## THE DATA
[Begin]

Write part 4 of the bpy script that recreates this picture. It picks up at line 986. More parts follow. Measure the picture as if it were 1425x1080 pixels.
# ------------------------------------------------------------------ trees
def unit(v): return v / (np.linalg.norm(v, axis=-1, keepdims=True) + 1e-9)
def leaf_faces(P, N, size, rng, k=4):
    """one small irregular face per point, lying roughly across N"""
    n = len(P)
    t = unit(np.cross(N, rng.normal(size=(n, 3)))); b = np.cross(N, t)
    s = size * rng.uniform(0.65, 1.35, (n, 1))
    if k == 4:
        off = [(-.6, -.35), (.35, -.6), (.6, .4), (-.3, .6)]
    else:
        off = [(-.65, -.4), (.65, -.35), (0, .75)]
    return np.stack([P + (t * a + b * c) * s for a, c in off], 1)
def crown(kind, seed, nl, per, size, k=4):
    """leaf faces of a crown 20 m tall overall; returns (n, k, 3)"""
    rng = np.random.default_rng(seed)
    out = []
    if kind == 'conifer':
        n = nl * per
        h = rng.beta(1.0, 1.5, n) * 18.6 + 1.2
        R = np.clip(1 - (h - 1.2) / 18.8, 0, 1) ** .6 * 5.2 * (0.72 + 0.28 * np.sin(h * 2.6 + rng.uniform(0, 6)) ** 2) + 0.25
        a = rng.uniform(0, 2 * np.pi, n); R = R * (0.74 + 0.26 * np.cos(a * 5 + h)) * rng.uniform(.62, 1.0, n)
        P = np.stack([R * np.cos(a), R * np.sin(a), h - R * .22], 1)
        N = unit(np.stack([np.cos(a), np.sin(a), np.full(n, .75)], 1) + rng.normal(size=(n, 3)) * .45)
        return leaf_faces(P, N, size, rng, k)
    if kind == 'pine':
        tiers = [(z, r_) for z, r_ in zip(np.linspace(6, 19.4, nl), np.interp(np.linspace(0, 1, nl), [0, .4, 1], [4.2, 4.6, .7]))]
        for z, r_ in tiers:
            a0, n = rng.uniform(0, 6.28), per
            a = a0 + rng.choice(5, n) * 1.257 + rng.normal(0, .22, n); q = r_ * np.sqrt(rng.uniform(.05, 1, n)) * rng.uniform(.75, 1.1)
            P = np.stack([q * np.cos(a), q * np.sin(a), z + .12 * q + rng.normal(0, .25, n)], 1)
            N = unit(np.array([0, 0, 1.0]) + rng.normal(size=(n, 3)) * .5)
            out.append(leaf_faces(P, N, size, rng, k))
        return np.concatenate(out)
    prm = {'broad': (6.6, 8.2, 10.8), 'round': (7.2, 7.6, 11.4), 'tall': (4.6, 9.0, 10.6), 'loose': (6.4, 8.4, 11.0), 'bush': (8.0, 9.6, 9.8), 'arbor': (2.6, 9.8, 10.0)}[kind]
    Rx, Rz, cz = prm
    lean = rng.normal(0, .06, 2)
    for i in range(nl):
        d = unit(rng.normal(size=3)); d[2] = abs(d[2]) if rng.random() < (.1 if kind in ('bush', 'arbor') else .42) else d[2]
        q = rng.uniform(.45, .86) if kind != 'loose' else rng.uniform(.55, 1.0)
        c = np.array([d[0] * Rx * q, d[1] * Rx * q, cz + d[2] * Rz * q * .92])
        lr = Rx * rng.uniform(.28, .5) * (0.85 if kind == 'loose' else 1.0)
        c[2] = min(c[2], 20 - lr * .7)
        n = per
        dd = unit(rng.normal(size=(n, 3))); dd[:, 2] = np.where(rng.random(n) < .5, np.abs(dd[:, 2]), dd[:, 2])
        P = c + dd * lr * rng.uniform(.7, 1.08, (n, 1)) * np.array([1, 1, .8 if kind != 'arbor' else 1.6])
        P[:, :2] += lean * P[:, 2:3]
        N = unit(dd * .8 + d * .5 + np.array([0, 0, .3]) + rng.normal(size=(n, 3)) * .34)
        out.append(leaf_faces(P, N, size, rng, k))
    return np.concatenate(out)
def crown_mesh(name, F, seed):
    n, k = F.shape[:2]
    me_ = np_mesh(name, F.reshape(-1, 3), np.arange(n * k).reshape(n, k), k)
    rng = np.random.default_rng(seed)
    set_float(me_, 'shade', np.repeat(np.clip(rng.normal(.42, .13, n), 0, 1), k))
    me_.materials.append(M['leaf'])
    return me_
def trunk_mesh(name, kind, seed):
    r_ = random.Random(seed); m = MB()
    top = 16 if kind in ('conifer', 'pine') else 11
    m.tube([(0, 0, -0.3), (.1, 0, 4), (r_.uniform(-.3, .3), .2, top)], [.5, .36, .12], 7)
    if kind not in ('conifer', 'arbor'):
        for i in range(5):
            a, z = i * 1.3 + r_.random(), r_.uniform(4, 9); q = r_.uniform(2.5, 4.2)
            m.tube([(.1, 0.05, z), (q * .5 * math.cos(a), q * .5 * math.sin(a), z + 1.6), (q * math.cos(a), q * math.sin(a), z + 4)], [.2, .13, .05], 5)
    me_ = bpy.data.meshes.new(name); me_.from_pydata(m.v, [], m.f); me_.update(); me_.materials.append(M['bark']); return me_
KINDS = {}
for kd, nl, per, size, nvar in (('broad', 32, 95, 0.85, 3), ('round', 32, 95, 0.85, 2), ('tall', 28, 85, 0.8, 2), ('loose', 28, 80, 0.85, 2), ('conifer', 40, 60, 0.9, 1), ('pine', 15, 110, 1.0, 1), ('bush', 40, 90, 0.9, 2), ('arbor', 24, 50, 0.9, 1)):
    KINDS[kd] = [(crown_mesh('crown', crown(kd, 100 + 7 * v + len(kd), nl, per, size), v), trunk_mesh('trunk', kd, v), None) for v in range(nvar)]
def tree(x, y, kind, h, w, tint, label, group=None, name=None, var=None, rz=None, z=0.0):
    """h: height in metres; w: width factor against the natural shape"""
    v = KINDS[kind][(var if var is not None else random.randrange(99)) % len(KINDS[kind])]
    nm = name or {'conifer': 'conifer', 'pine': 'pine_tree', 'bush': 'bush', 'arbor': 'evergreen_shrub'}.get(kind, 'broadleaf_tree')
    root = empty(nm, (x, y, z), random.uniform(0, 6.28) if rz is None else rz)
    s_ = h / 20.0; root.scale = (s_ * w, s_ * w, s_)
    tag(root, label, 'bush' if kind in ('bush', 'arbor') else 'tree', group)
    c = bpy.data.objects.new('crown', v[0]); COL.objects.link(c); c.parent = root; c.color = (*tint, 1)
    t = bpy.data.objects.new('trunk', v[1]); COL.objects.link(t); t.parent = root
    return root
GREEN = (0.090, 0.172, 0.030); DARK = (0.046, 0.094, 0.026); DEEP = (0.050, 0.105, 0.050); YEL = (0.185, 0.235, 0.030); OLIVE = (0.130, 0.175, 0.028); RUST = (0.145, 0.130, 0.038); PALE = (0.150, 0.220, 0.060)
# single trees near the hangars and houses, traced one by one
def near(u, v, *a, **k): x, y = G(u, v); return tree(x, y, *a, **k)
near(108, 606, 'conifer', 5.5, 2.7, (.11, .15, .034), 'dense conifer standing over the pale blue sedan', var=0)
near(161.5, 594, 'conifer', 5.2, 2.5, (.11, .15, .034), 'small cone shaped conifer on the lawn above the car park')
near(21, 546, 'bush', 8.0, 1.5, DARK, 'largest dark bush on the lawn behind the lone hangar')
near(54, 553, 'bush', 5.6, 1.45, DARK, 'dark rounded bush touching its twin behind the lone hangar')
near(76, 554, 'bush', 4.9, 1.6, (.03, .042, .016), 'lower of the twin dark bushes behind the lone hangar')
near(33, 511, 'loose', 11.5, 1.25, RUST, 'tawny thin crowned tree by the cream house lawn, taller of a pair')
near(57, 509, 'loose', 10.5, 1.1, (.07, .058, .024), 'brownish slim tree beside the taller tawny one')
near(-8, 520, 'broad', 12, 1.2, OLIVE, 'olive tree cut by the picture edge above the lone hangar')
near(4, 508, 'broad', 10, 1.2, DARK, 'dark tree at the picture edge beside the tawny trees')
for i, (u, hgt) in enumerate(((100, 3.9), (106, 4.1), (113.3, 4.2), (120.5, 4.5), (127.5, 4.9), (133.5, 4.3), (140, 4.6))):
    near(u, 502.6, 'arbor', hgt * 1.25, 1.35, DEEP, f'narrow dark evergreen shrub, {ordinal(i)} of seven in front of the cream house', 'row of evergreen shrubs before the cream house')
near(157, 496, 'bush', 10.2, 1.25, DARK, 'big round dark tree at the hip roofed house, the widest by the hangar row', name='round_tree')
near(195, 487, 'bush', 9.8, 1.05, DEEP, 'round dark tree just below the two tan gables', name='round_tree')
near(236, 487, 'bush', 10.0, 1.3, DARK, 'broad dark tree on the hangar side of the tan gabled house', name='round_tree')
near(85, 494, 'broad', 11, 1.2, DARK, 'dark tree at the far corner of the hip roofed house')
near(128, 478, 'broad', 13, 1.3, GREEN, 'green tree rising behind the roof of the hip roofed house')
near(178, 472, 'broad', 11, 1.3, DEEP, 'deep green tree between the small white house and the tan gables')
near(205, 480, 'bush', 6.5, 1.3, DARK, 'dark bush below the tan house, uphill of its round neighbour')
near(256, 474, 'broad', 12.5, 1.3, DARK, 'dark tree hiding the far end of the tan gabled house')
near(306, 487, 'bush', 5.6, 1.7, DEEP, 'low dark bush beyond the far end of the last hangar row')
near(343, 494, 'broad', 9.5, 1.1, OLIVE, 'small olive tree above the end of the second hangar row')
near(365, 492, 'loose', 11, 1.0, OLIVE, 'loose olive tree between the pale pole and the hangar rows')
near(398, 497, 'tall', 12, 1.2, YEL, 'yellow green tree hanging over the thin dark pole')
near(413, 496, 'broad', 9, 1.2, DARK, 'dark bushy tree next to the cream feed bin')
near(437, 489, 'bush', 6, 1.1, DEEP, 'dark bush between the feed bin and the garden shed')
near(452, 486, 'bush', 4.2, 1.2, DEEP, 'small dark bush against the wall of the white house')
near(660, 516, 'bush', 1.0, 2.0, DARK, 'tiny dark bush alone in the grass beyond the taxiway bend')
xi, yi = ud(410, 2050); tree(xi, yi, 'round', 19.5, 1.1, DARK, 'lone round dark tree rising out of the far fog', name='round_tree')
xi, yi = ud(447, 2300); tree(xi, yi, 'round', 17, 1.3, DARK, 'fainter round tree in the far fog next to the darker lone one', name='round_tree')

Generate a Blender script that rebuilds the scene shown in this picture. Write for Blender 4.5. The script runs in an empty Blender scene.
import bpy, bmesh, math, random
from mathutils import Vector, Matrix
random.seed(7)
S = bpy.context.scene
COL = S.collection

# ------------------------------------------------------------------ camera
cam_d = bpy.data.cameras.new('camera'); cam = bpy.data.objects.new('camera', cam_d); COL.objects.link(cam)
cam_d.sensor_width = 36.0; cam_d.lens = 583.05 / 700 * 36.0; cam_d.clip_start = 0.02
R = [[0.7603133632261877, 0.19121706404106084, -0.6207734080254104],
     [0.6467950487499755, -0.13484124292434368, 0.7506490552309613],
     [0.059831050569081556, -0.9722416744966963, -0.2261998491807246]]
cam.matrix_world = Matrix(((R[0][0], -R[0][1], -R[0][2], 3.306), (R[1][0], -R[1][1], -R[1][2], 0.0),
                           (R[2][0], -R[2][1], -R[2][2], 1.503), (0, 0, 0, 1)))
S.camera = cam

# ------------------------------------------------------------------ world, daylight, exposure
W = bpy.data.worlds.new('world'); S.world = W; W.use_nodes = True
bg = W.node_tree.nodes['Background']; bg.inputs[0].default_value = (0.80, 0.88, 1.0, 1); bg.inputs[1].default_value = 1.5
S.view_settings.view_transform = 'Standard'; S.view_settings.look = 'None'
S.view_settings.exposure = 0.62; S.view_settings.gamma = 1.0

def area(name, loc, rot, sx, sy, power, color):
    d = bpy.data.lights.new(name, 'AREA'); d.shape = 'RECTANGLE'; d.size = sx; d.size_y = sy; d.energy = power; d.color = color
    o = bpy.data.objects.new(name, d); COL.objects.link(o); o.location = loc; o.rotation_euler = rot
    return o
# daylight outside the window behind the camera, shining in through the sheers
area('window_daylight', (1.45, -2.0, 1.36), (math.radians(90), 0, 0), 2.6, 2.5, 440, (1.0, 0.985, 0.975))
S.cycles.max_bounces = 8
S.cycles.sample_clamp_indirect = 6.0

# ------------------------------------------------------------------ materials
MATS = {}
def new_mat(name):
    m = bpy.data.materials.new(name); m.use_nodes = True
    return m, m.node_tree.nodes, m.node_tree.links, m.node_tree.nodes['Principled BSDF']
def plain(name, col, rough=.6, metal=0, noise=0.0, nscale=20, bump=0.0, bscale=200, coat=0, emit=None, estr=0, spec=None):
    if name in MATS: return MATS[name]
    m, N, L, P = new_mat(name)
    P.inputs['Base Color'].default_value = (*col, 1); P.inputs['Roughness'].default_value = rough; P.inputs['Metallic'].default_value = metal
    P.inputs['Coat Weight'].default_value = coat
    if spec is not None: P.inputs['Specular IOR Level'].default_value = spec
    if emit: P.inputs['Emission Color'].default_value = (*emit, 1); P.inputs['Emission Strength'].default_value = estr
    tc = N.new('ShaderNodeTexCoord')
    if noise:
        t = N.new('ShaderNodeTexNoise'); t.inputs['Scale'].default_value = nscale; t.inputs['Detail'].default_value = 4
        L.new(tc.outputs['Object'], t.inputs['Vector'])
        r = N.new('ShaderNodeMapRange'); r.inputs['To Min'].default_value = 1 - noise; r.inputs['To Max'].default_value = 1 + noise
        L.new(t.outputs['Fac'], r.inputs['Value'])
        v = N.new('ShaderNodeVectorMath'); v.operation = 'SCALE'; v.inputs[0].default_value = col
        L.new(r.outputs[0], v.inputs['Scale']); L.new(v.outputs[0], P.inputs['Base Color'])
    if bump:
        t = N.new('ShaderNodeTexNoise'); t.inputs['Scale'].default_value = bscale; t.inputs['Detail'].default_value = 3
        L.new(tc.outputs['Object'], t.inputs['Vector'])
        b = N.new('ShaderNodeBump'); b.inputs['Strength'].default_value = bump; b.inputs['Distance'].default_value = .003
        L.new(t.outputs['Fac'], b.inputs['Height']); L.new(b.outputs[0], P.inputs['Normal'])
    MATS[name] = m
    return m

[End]

## WHAT IS BEING ASKED
Repeat word for word the lines from the line with "Generate a Blender" to the line with "S.camera = cam", both lines included.

## WRITTEN ANSWER
Generate a Blender script that rebuilds the scene shown in this picture. Write for Blender 4.5. The script runs in an empty Blender scene.
import bpy, bmesh, math, random
from mathutils import Vector, Matrix
random.seed(7)
S = bpy.context.scene
COL = S.collection

# ------------------------------------------------------------------ camera
cam_d = bpy.data.cameras.new('camera'); cam = bpy.data.objects.new('camera', cam_d); COL.objects.link(cam)
cam_d.sensor_width = 36.0; cam_d.lens = 583.05 / 700 * 36.0; cam_d.clip_start = 0.02
R = [[0.7603133632261877, 0.19121706404106084, -0.6207734080254104],
     [0.6467950487499755, -0.13484124292434368, 0.7506490552309613],
     [0.059831050569081556, -0.9722416744966963, -0.2261998491807246]]
cam.matrix_world = Matrix(((R[0][0], -R[0][1], -R[0][2], 3.306), (R[1][0], -R[1][1], -R[1][2], 0.0),
                           (R[2][0], -R[2][1], -R[2][2], 1.503), (0, 0, 0, 1)))
S.camera = cam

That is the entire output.